___ Dataset extract ___
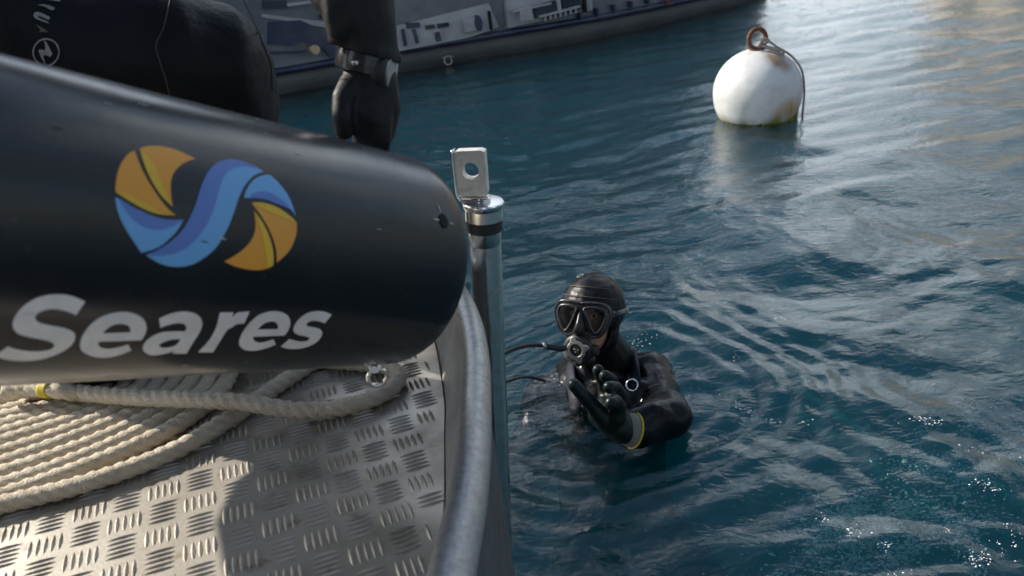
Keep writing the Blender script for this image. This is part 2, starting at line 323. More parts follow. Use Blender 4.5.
def thing(name, loc, label, cat, group=None):
    o = bpy.data.objects.new(name, None); COL.objects.link(o); o.location = loc; o.empty_display_size = .05
    ROOT[o.name] = V(loc); o['label'] = label; o['category'] = cat
    if group: o['group'] = group
    return o
def blob(name, mb, vox, m, parent, smooth=4, filt=None, disp=None, cut=None, **props):
    """closed pieces fused into ONE continuous skin by a voxel remesh"""
    me = bpy.data.meshes.new(name+'_raw'); me.from_pydata(mb.v, [], mb.f); me.update()
    o = bpy.data.objects.new(name+'_raw', me); COL.objects.link(o)
    r = o.modifiers.new('r', 'REMESH'); r.mode = 'VOXEL'; r.voxel_size = vox; r.use_smooth_shade = True
    sm = o.modifiers.new('s', 'SMOOTH'); sm.iterations = smooth; sm.factor = .6
    dg = bpy.context.evaluated_depsgraph_get(); dg.update()
    me2 = bpy.data.meshes.new_from_object(o.evaluated_get(dg)); me2.name = name
    bpy.data.objects.remove(o)
    if disp:
        from mathutils import noise as mn
        amp, sc = disp
        nn = [v.normal.copy() for v in me2.vertices]
        for v, q in zip(me2.vertices, nn):
            c = v.co*sc; k = mn.noise(V((c.x, c.y, c.z*.5)))+.5*mn.noise(V((c.x*2.1+5, c.y*2.1, c.z*.9)))
            k = 1-abs(k)*2.2
            v.co += q*(amp*k)
    if filt:
        bm = bmesh.new(); bm.from_mesh(me2)
        bmesh.ops.delete(bm, geom=[f for f in bm.faces if filt(f.calc_center_median())], context='FACES')
        bm.to_mesh(me2); bm.free()
    if cut:
        bm = bmesh.new(); bm.from_mesh(me2)
        bmesh.ops.bisect_plane(bm, geom=bm.verts[:]+bm.edges[:]+bm.faces[:], plane_co=cut[0], plane_no=cut[1], clear_inner=True)
        bm.to_mesh(me2); bm.free()
    return link(name, me2, m, parent, True, **props)
def spline(pts, per=8):
    pts = [V(p) for p in pts]; o = []
    for i in range(len(pts)-1):
        p0, p1, p2, p3 = pts[max(i-1, 0)], pts[i], pts[i+1], pts[min(i+2, len(pts)-1)]
        for k in range(per):
            t = k/per
            o.append(.5*((2*p1)+(p2-p0)*t+(2*p0-5*p1+4*p2-p3)*t*t+(3*p1-p0-3*p2+p3)*t**3))
    o.append(pts[-1]); return o
def inside(p, loops):
    c = False
    for L in loops:
        n = len(L); j = n-1
        for i in range(n):
            if (L[i][1] > p[1]) != (L[j][1] > p[1]) and p[0] < (L[j][0]-L[i][0])*(p[1]-L[i][1])/(L[j][1]-L[i][1])+L[i][0]: c = not c
            j = i
    return c
def decal_mesh(loops, fn, grid):
    """flat print: 2D loops (holes by even-odd) triangulated and laid on a surface by fn(x, y)"""
    vs = [V(p) for L in loops for p in L]; es = []; k = 0
    for L in loops: es += [(k+i, k+(i+1) % len(L)) for i in range(len(L))]; k += len(L)
    xs = [p[0] for p in vs]; ys = [p[1] for p in vs]
    y = min(ys)+grid/2
    while y < max(ys):
        x = min(xs)+grid/2
        while x < max(xs):
            if inside((x, y), loops): vs.append(V((x, y)))
            x += grid
        y += grid
    vo, _, fo, _, _, _ = delaunay_2d_cdt(vs, es, [], 0, 1e-6)
    fs = [f for f in fo if inside((sum(vo[i].x for i in f)/3, sum(vo[i].y for i in f)/3), loops)]
    mb = MB(); mb.add([fn(p.x, p.y) for p in vo], fs); return mb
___
- _Work to do_
From the material above, reproduce everything verbatim except the pictures.

- _Full response_
Keep writing the Blender script for this image. This is part 2, starting at line 323. More parts follow. Use Blender 4.5.
def thing(name, loc, label, cat, group=None):
    o = bpy.data.objects.new(name, None); COL.objects.link(o); o.location = loc; o.empty_display_size = .05
    ROOT[o.name] = V(loc); o['label'] = label; o['category'] = cat
    if group: o['group'] = group
    return o
def blob(name, mb, vox, m, parent, smooth=4, filt=None, disp=None, cut=None, **props):
    """closed pieces fused into ONE continuous skin by a voxel remesh"""
    me = bpy.data.meshes.new(name+'_raw'); me.from_pydata(mb.v, [], mb.f); me.update()
    o = bpy.data.objects.new(name+'_raw', me); COL.objects.link(o)
    r = o.modifiers.new('r', 'REMESH'); r.mode = 'VOXEL'; r.voxel_size = vox; r.use_smooth_shade = True
    sm = o.modifiers.new('s', 'SMOOTH'); sm.iterations = smooth; sm.factor = .6
    dg = bpy.context.evaluated_depsgraph_get(); dg.update()
    me2 = bpy.data.meshes.new_from_object(o.evaluated_get(dg)); me2.name = name
    bpy.data.objects.remove(o)
    if disp:
        from mathutils import noise as mn
        amp, sc = disp
        nn = [v.normal.copy() for v in me2.vertices]
        for v, q in zip(me2.vertices, nn):
            c = v.co*sc; k = mn.noise(V((c.x, c.y, c.z*.5)))+.5*mn.noise(V((c.x*2.1+5, c.y*2.1, c.z*.9)))
            k = 1-abs(k)*2.2
            v.co += q*(amp*k)
    if filt:
        bm = bmesh.new(); bm.from_mesh(me2)
        bmesh.ops.delete(bm, geom=[f for f in bm.faces if filt(f.calc_center_median())], context='FACES')
        bm.to_mesh(me2); bm.free()
    if cut:
        bm = bmesh.new(); bm.from_mesh(me2)
        bmesh.ops.bisect_plane(bm, geom=bm.verts[:]+bm.edges[:]+bm.faces[:], plane_co=cut[0], plane_no=cut[1], clear_inner=True)
        bm.to_mesh(me2); bm.free()
    return link(name, me2, m, parent, True, **props)
def spline(pts, per=8):
    pts = [V(p) for p in pts]; o = []
    for i in range(len(pts)-1):
        p0, p1, p2, p3 = pts[max(i-1, 0)], pts[i], pts[i+1], pts[min(i+2, len(pts)-1)]
        for k in range(per):
            t = k/per
            o.append(.5*((2*p1)+(p2-p0)*t+(2*p0-5*p1+4*p2-p3)*t*t+(3*p1-p0-3*p2+p3)*t**3))
    o.append(pts[-1]); return o
def inside(p, loops):
    c = False
    for L in loops:
        n = len(L); j = n-1
        for i in range(n):
            if (L[i][1] > p[1]) != (L[j][1] > p[1]) and p[0] < (L[j][0]-L[i][0])*(p[1]-L[i][1])/(L[j][1]-L[i][1])+L[i][0]: c = not c
            j = i
    return c
def decal_mesh(loops, fn, grid):
    """flat print: 2D loops (holes by even-odd) triangulated and laid on a surface by fn(x, y)"""
    vs = [V(p) for L in loops for p in L]; es = []; k = 0
    for L in loops: es += [(k+i, k+(i+1) % len(L)) for i in range(len(L))]; k += len(L)
    xs = [p[0] for p in vs]; ys = [p[1] for p in vs]
    y = min(ys)+grid/2
    while y < max(ys):
        x = min(xs)+grid/2
        while x < max(xs):
            if inside((x, y), loops): vs.append(V((x, y)))
            x += grid
        y += grid
    vo, _, fo, _, _, _ = delaunay_2d_cdt(vs, es, [], 0, 1e-6)
    fs = [f for f in fo if inside((sum(vo[i].x for i in f)/3, sum(vo[i].y for i in f)/3), loops)]
    mb = MB(); mb.add([fn(p.x, p.y) for p in vo], fs); return mb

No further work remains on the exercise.